Thief of Shadows by Elizabeth Hoyt

I’m drawn by spoilers. Having read the synopses for all the Maiden Lane books, I knew that the Ghost of St. Giles plots were coming up, and I was stoked. I loved his quick appearances in the early books, especially when I found out who the Ghost was. So if you haven’t spoiled yourself already and don’t want to know, then you may want to step way from this review now.


One-Sentence Synopsis
A man who maintains the utmost propriety during the day becomes a defender of the innocent at night, but when he falls for a beautiful lady above his station, he finds himself struggling with the rigid lifestyle he’s promised himself to maintain. For a full synopsis, see this book’s Goodreads page.

The Good Stuff
Can we talk about how much I adore the Ghost of St. Giles? First of all, I love the whole “secret life” thing, where the hero has to keep a secret but you know the heroine is going to find out. And it’s so fun when she does, because then she plays coy, and in this case, she kind of messes with his head in a very steamy moment (which I’ll bring up later).

In this case, the double life is highly pronounced. By day, Winter is a good man, running an orphanage and trying to do right by those on the dangerous streets of St. Giles. He’s also very somber. But when he’s the Ghost, he’s flirty and brave and delightful. When Isabel figures it out, it’s a seriously fun ride of ” Does she know?” and “Does he know that I know?” And somehow, that dynamic brings about those feels that I love.
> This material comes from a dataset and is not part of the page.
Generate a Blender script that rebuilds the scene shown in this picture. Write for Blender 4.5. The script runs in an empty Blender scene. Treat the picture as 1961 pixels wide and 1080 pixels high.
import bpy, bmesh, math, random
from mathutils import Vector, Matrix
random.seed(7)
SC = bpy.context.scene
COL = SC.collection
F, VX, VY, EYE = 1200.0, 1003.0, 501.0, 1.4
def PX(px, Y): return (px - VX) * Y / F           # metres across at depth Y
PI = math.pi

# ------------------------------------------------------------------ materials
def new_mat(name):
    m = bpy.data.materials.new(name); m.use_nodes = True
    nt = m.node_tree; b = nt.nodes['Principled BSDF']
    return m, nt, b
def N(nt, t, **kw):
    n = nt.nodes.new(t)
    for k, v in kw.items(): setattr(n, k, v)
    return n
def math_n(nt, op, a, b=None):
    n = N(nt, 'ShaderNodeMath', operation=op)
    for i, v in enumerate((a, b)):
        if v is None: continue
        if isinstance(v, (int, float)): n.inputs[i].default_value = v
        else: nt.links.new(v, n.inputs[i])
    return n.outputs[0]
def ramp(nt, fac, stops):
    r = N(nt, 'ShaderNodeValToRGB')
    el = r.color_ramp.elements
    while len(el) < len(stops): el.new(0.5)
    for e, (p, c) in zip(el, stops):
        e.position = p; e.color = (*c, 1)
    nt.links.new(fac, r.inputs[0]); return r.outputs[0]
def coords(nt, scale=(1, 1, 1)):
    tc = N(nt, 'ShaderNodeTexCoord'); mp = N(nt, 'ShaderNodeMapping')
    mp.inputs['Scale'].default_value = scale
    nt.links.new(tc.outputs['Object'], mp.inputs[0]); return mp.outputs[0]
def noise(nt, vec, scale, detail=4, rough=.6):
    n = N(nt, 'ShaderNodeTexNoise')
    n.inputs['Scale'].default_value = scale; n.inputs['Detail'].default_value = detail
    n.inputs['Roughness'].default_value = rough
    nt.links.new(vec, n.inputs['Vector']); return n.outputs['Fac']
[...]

There is also a character swap in the traditional roles that heroes and heroines usually take in historical romance. Many of the traits prominent in heroines make up Winter’s character, while Isabel definitely has more of a male view on sex and romance.

This book also introduces us to some upcoming characters, like Artemis Greaves, her cousin Penelope (blech), and…let me give a girly sigh here…Captain James Trevillion…who’s actually kind of a pain in the ass when it comes to the Ghost, as he decides to try to hunt him down with his dragoons. Still love him.

The Romance Factor
Two words that work for both the romance and steam levels in this book: virgin hero. The fact that Winter is a man of morals and won’t sleep with a woman he doesn’t care for just makes it that more awesome when starts his relationship with Isabel. There’s also the moment when he kisses her as the Ghost and the fear she feels for him when he’s injured. And that moment when he realizes he can’t go back to his celibate lifestyle because love. Seriously, just mop me up off the floor already. 5/5


The Steam Factor
You know those scenes that are a perfect blend of romance and eroticism? They don’t come along often, but when they do, they’re worth nothing. Isabel and Winter’s first sexual encounter is one for the books in my opinion. She knows he’s the Ghost, he doesn’t know she knows, and they’re stuck in a hiding space together. Close proximity sexy things happen, but beyond that, both characters have this huge show of emotion, and the whole thing is just awesome. 6/5

Final Thoughts
This book sets things up for the rest of the Ghost story arc. I’m so glad there are more Ghost books because the character is a blast, but this one set the bar high.